Ms Deepa Sivasothy, head of the department of mathematics at Ang Mo Kio Secondary, said that one of the ways her school helps the weaker students in maths is through journal writing.

In their journals, they have to explain why they used a particular method to solve a question. She said this helps teachers better understand where their students need more help.

"It is the whole essence of education that we take care of everyone and ensure that no one is left behind," said Ms Deepa.

At the Secondary 2 level, 48 per cent of Singapore students attained the "advanced" benchmark for mathematics, which means they scored 625 and above.

For science, at Secondary 2, 40 per cent scored above 625.

In reading, 24 per cent of Primary 4 pupils attained the "advanced" benchmark.

Most countries had only about 10 per cent of such students.

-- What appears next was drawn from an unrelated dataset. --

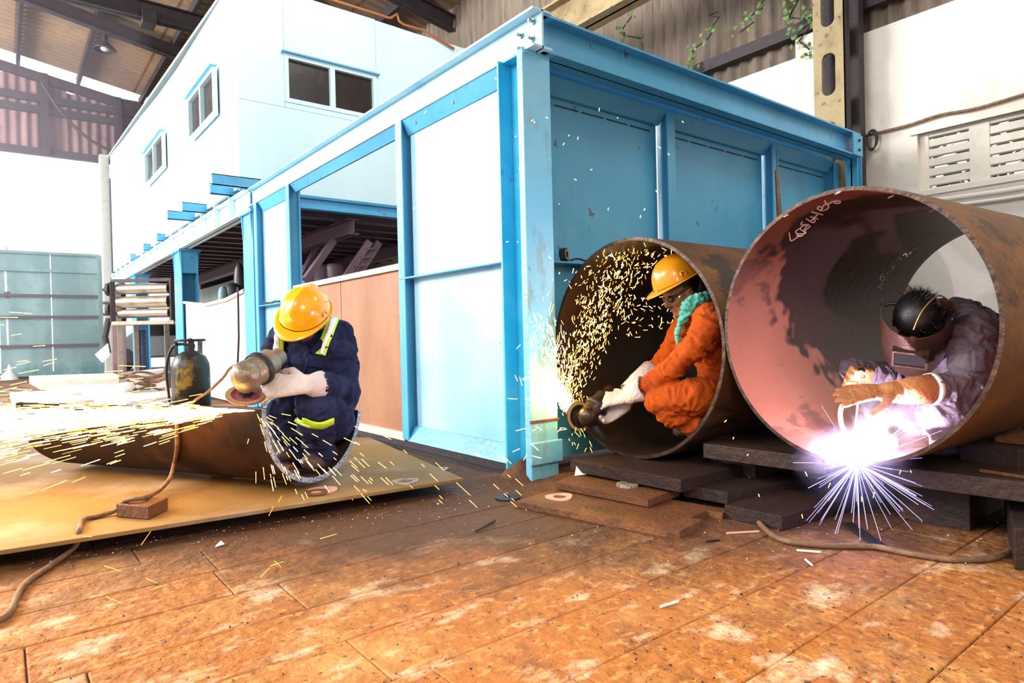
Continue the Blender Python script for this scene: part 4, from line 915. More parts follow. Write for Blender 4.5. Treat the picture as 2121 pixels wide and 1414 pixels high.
class Body:
    def __init__(s): s.pr = []; s.mb = MB()
    def cap(s, p0, r0, p1, r1, mi, flat=1.0, side=None):
        """tapered capsule; flat < 1 squeezes it across side"""
        p0 = Vector(p0); p1 = Vector(p1); d = (p1-p0); L = d.length
        if L < 1e-5: d = Vector((0, 0, 1))
        d.normalize(); a = Vector(side).normalized() if side is not None else d.orthogonal().normalized()
        a = (a-d*a.dot(d)).normalized(); b = d.cross(a); n = 14; rings = []
        for k in range(1, 5): t = pi/2*k/5; rings.append((p0-d*r0*cos(t), r0*sin(t)))
        for k in range(0, 5): rings.append((p0+(p1-p0)*(k/4), r0+(r1-r0)*k/4))
        for k in range(4, 0, -1): t = pi/2*k/5; rings.append((p1+d*r1*cos(t), r1*sin(t)))
        vs = [p0-d*r0]; 
        for c, r in rings:
            for k in range(n): th = 2*pi*k/n; vs.append(c+(a*cos(th)*flat+b*sin(th))*r)
        vs.append(p1+d*r1); fs = []; R_ = len(rings)
        for k in range(n): fs.append((0, 1+(k+1) % n, 1+k)); fs.append((1+(R_-1)*n+k, 1+(R_-1)*n+(k+1) % n, 1+R_*n))
        for j in range(R_-1):
            for k in range(n): fs.append((1+j*n+k, 1+j*n+(k+1) % n, 1+(j+1)*n+(k+1) % n, 1+(j+1)*n+k))
        s.mb.add(vs, fs); fa = (1+flat)/2; s.pr.append((p0, p1, r0*fa, r1*fa, mi)); return s
    def chain(s, pts, mi, flat=1.0, side=None):
        for i in range(len(pts)-1): s.cap(pts[i][0], pts[i][1], pts[i+1][0], pts[i+1][1], mi, flat, side)
        return s
    def ell(s, c, r, rot, mi):
        s.mb.ell(c, r, 16, 0, rot); m_ = min(r); k = max(range(3), key=lambda i: r[i]); ax = rot.col[k]*(r[k]-m_)
        s.pr.append((Vector(c)-ax, Vector(c)+ax, m_*1.05, m_*1.05, mi)); return s
    def finish(s, name, mats, parent, voxel=.007, smooth_it=4, fold=.006, fold_mats=(0,), seed=0., fscale=9.):
        tmp = s.mb.build('tmp', 'navy'); r = tmp.modifiers.new('r', 'REMESH'); r.mode = 'VOXEL'; r.voxel_size = voxel
        sm = tmp.modifiers.new('s', 'SMOOTH'); sm.factor = .5; sm.iterations = smooth_it
        dg = bpy.context.evaluated_depsgraph_get(); dg.update()
        me = bpy.data.meshes.new_from_object(tmp.evaluated_get(dg)); bpy.data.objects.remove(tmp)
        nv = len(me.vertices); co = np.empty(nv*3); me.vertices.foreach_get('co', co); co = co.reshape(-1, 3)
        no = np.empty(nv*3); me.vertices.foreach_get('normal', no); no = no.reshape(-1, 3)
        best = np.full(nv, 1e9); idx = np.zeros(nv, int); tpos = np.zeros(nv); axs = np.zeros((nv, 3)); ends = np.zeros(nv)
        for p0, p1, r0, r1, mi in s.pr:
            a = np.array(p0); d = np.array(p1)-a; L2_ = max(d@d, 1e-9); t = np.clip(((co-a)@d)/L2_, 0, 1)
            dist = np.linalg.norm(co-(a+t[:, None]*d), axis=1)-(r0+(r1-r0)*t)
            w_ = dist < best; best[w_] = dist[w_]; idx[w_] = mi; axs[w_] = d/math.sqrt(L2_); 
        # cloth folds: ridged noise, stretched along the limb
        if fold:
            amp = np.isin(idx, fold_mats)
            for i in np.nonzero(amp)[0]:
                c = co[i]; a = axs[i]; al = c@a; pnt = (c-a*al*.0)*fscale+a*al*fscale*.9
                q = Vector(pnt)+Vector((seed, seed*2, 0)); q2 = q+Vector(noise.noise_vector(q*.8))*.9
                n1 = 1-abs(noise.noise(q2))*2.2; n2 = 1-abs(noise.noise(q2*2.3+Vector((5, 1, 2))))*2.2
                co[i] += no[i]*fold*(n1*1.0+n2*.45-.6)
        me.vertices.foreach_set('co', co.ravel())
        nf = len(me.polygons); me.materials.clear()
        for m_ in mats: me.materials.append(M[m_])
        lt = np.empty(nf, int); me.polygons.foreach_get('loop_start', lt); lv = np.empty(len(me.loops), int); me.loops.foreach_get('vertex_index', lv)
        me.polygons.foreach_set('material_index', idx[lv[lt]]); me.polygons.foreach_set('use_smooth', [True]*nf); me.update()
        o = bpy.data.objects.new(name, me); COL.objects.link(o); me.name = name
        o.parent = parent; o.location = -parent.location
        s.bvh = BVHTree.FromPolygons([tuple(c) for c in co], [tuple(p.vertices) for p in me.polygons])
        s.vis = me; return o
    def head(s, c, R3_, mi, sc=1.0):
        f_ = lambda x, y, z: Vector(c)+R3_ @ Vector((x, y, z))*sc
        e = lambda p, r: s.ell(f_(*p), tuple(q*sc for q in r), R3_, mi)
        e((-.005, 0, .03), (.096, .076, .098)); e((.028, 0, -.02), (.062, .060, .085)); e((.035, 0, -.068), (.050, .050, .042))
        s.cap(f_(.086, 0, .012), .009*sc, f_(.104, 0, -.026), .0135*sc, mi); e((.094, .0, -.030), (.012, .019, .009))
        e((.083, 0, -.056), (.013, .026, .008)); e((.080, 0, -.068), (.013, .022, .008)); e((.076, 0, -.092), (.020, .024, .017))
        for q in (-1, 1):
            s.cap(f_(.082, q*.014, .026), .011*sc, f_(.066, q*.048, .022), .011*sc, mi); e((-.008, q*.078, -.012), (.020, .010, .031)); e((.055, q*.038, -.030), (.028, .022, .022))
    def hand(s, w, dirn, palm, mi, curl=.6, sc=1.0, side=1, spread=.18):
        """w wrist, dirn towards fingers, palm = palm-facing normal, curl radians per joint; thumb on side"""
        d = Vector(dirn).normalized(); pn = Vector(palm); pn = (pn-d*pn.dot(d)).normalized(); sd = d.cross(pn)*side
        w = Vector(w)
        for q in (-.028, -.010, .010, .028): s.cap(w+sd*q*.6*sc, .017*sc, w+d*.085*sc+sd*q*sc, .0145*sc, mi)
        ln = [(.040, .026, .020), (.044, .030, .022), (.041, .027, .021), (.033, .021, .018)]
        for i, q in enumerate((.033, .011, -.011, -.031)):
            p = w+d*.088*sc+sd*q*sc; a = .15+curl*.6; dd = (d+sd*(spread*(q/.033))*.5).normalized(); r = (.0125, .0125, .012, .0105)[i]*sc*1.12
            for l in ln[i]:
                v = dd*cos(a)+pn*sin(a); p2 = p+v*l*sc; s.cap(p, r, p2, r*.93, mi); p = p2; a += curl; r *= .93
        p = w+d*.022*sc+sd*.028*sc; v = (d*.55+sd*.75+pn*.3).normalized()
        p2 = p+v*.045*sc; s.cap(p, .017*sc, p2, .014*sc, mi); v2 = (d*.85+sd*.25+pn*.45).normalized(); p3 = p2+v2*.032*sc; s.cap(p2, .0145*sc, p3, .0125*sc, mi)
        s.cap(p3, .0125*sc, p3+(v2+pn*.3).normalized()*.022*sc, .011*sc, mi)
    def hit(s, px, py, off=.004):
        d = ray(px, py); dn = d.normalized(); h = s.bvh.ray_cast(CAM, dn)
        if h[0] is None: return None
        return h[0]+h[1]*off*(1 if h[1].dot(dn) < 0 else -1)
    def ribbon(s, ea, eb, name, m_, parent, n=14, k=3, off=.011, solid=.003):
        def samp(e, t):
            e = [Vector((a, b, 0)) for a, b in e]; L = [0]
            for i in range(len(e)-1): L.append(L[-1]+(e[i+1]-e[i]).length)
            x = t*L[-1]
            for i in range(len(e)-1):
                if x <= L[i+1]+1e-6: return e[i].lerp(e[i+1], (x-L[i])/max(1e-6, L[i+1]-L[i]))
            return e[-1]
        vs = []; last = None
        for i in range(n+1):
            a = samp(ea, i/n); b = samp(eb, i/n)
            for j in range(k+1):
                p = a.lerp(b, j/k); h = s.hit(p.x, p.y, off)
                if h is None or (last is not None and (h-last).length > .12):
                    Z = (last-CAM).dot(FW) if last is not None else 3.0; h = P(p.x, p.y, Z)
                vs.append(h); last = h
            last = vs[-(k+1)]
        # light smoothing
        g = [[vs[i*(k+1)+j] for j in range(k+1)] for i in range(n+1)]
        for _ in range(5):
            g = [[(g[max(i-1, 0)][j]+g[i][j]*2+g[min(i+1, n)][j])/4 if 0 < i < n else g[i][j] for j in range(k+1)] for i in range(n+1)]
        fs = [(i*(k+1)+j, i*(k+1)+j+1, (i+1)*(k+1)+j+1, (i+1)*(k+1)+j) for i in range(n) for j in range(k)]
        mb = MB(); mb.add([v for r_ in g for v in r_], fs); o = mb.build(name, m_, parent, smooth=True)
        so = o.modifiers.new('s', 'SOLIDIFY'); so.thickness = solid; so.offset = 0
        return o

def hard_hat(c, R3_, m_, parent, sc=1.0):
    """c at rim centre; R3_ columns front, left, up"""
    c = Vector(c); T = lambda x, y, z: c+R3_ @ Vector((x, y, z))*sc
    n = 48; mb = MB(); vs = []; rows = []
    A_, B_, H_ = .132, .108, .125
    prof = [(0.0, 1.0), (.20, .985), (.42, .925), (.62, .82), (.78, .68), (.89, .50), (.96, .30), (1.0, .10), (1.015, 0.02)]
    for (r, h) in prof:
        row = []
        for k in range(n):
            t = 2*pi*k/n; x = A_*r*cos(t); y = B_*r*sin(t); rid = .010*math.exp(-(y/.018)**2)*(1 if r < .93 else .3) if abs(y) < .06 else 0
            rid -= .004*math.exp(-((abs(y)-.034)/.010)**2)*(1 if r < .9 else .2)
            row.append(len(vs)); vs.append(T(x, y, H_*h+rid))
        rows.append(row)
    for (e0, e1, dz) in ((.008, .022, -.002), (.012, .052, -.012), (.011, .054, -.018)):
        row = []
        for k in range(n):
            t = 2*pi*k/n; f_ = max(0, cos(t))**1.6; x = (A_*1.015+e0+(e1-e0)*f_)*cos(t); y = (B_*1.015+e0+(e1-e0)*f_*.45)*sin(t)
            row.append(len(vs)); vs.append(T(x, y, H_*.02+dz*(.35+.65*f_)))
        rows.append(row)
    fs = [(rows[j][k], rows[j+1][k], rows[j+1][(k+1) % n], rows[j][(k+1) % n]) for j in range(len(rows)-1) for k in range(n)]
    mb.add(vs, fs); o = mb.build('hard_hat', m_, parent, smooth=True)
    so = o.modifiers.new('s', 'SOLIDIFY'); so.thickness = .003; so.offset = -1
    ss = o.modifiers.new('ss', 'SUBSURF'); ss.levels = 1; ss.render_levels = 1
    # side slots
    for q in (1, -1):
        mb = MB(); mb.tube([T(-.012, q*.110, .026), T(-.012, q*.104, .040), T(.014, q*.104, .040), T(.014, q*.110, .026)], .004*sc, 6)
        k_ = mb.build('slot_lug', m_, o, smooth=True); k_.location = (0, 0, 0)
        k_.parent = o; k_.location = -o.parent.location*0
    mb = MB()
    for q in (1, -1):
        mb.tube([T(A_*.86*cos(t), q*B_*.86*abs(sin(t)), -.012) for t in np.linspace(0, pi, 12)], .009*sc, 6)
    hb = mb.build('headband', 'black', o, smooth=True); hb.location = (0, 0, 0)
    return o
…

The MOE spokesman said: "Unlike some other education systems, even as we helped to raise the performance of academically weaker students, we have at the same time improved the outcomes for academically stronger students."

The two tests
By Sandra Davie, The Straits Times, 12 Dec 2012

SINGAPORE has participated in every cycle of the Trends in International Mathematics and Science Study (TIMSS) and Progress in International Reading Literacy Study (PIRLS) since their inception in 1995 and 2001 respectively.

TIMSS measures the achievement of Primary 4 and Secondary 2 students in maths and science, while PIRLS measures Primary 4 pupils' achievements in reading literacy.

The PIRLS test required pupils to read two passages and answer multiple-choice and written-response questions.

TIMSS follows a four-year cycle, while PIRLS follows a five-year cycle.

TIMSS 2011 involved 50 and 42 education systems from around the world at Primary 4 and Secondary 2 respectively, while 45 education systems participated in PIRLS 2011.

In Singapore, about 6,500 Primary 4 pupils from all primary schools took part in TIMSS and PIRLS, while about 6,000 Secondary 2 students from all secondary schools took part in TIMSS.

The samples were subject to strict oversight and audit by the International Association for the Evaluation of Educational Achievement.

All results were then weighted accordingly to provide valid national-level estimates.